Most venture capitalists are critical of labour policy in Europe, and consider it to be one of the reasons why they are hesitant about investing money in European start-ups. The argument is that venture capitalists invest in companies with uncertain futures, and that the money they invest cannot be locked up in managing a work force that may not be the right one when a company need to change its course.
Regulations with a more direct impact on online business are generally considered to be difficult to navigate and manage in Europe. Market and policy fragmentation in Europe adds to that problem: in several regulatory areas, there are differences between countries in regulations or how they implement them. The overall consequence is that investment proposals from Europe may be rejected because investors have difficulties understanding the exact risks that come from regulations and changes in regulations.

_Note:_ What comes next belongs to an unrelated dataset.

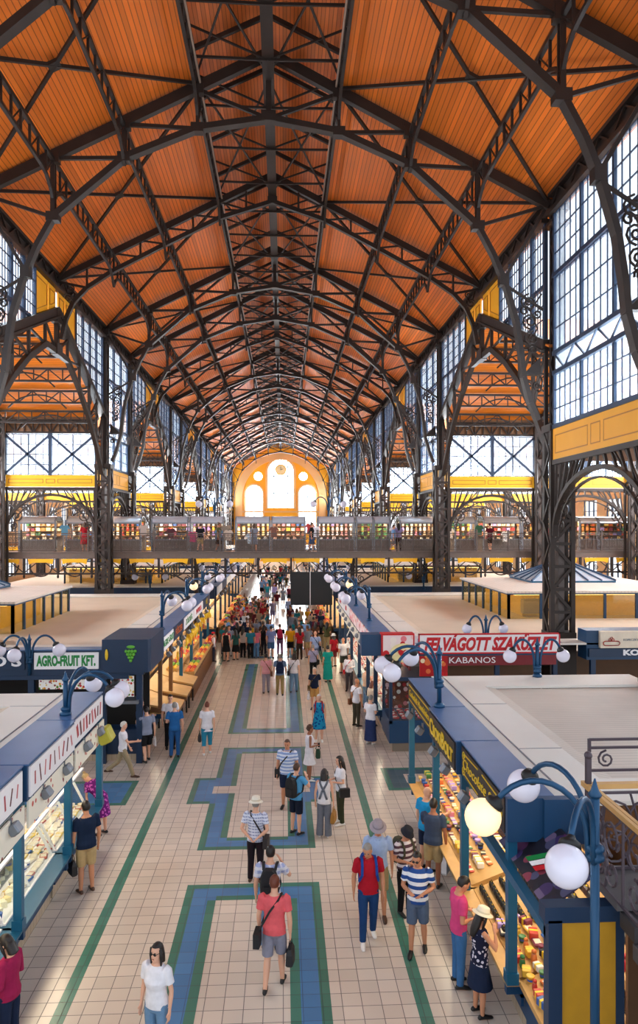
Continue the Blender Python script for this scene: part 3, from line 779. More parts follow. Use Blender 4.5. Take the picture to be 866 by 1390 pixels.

The new EU proposal on data protection is considered to be particularly difficult to understand, and investors see obvious risks to investments emerging from that proposal. Most investors are not fully informed about all the details of the proposal, but one important point that is made is that there is something flawed with regulations that cannot be understood by people that are active in the fields that a regulation cover.
The copyright system is seen as arcane and unmanageable for many new Internet start-ups. There is an upside, say several investors, if Europe manages to reform its copyrights as a copyright reform in the U.S. seems unlikely.
Some investors are concerned about how new regulations encroach on the capacity to generate societal economic value in the online business sector, and there is a risk that investments will target regulatory “offshores”: companies/sectors that are subject to lighter regulation, but not necessarily sectors that could generate larger economic gains for society.
Venture capital investors argue that, to the extent policy matters, Europe could get an edge in the competition over investments if they offered a policy climate that is more hospitable to online entrepreneurship than in the United States. As policy and regulation increasingly define the scope for new innovations in this field, the way regulations are designed can have a significant influence in how investors think about the location of innovators and the destination of their investments.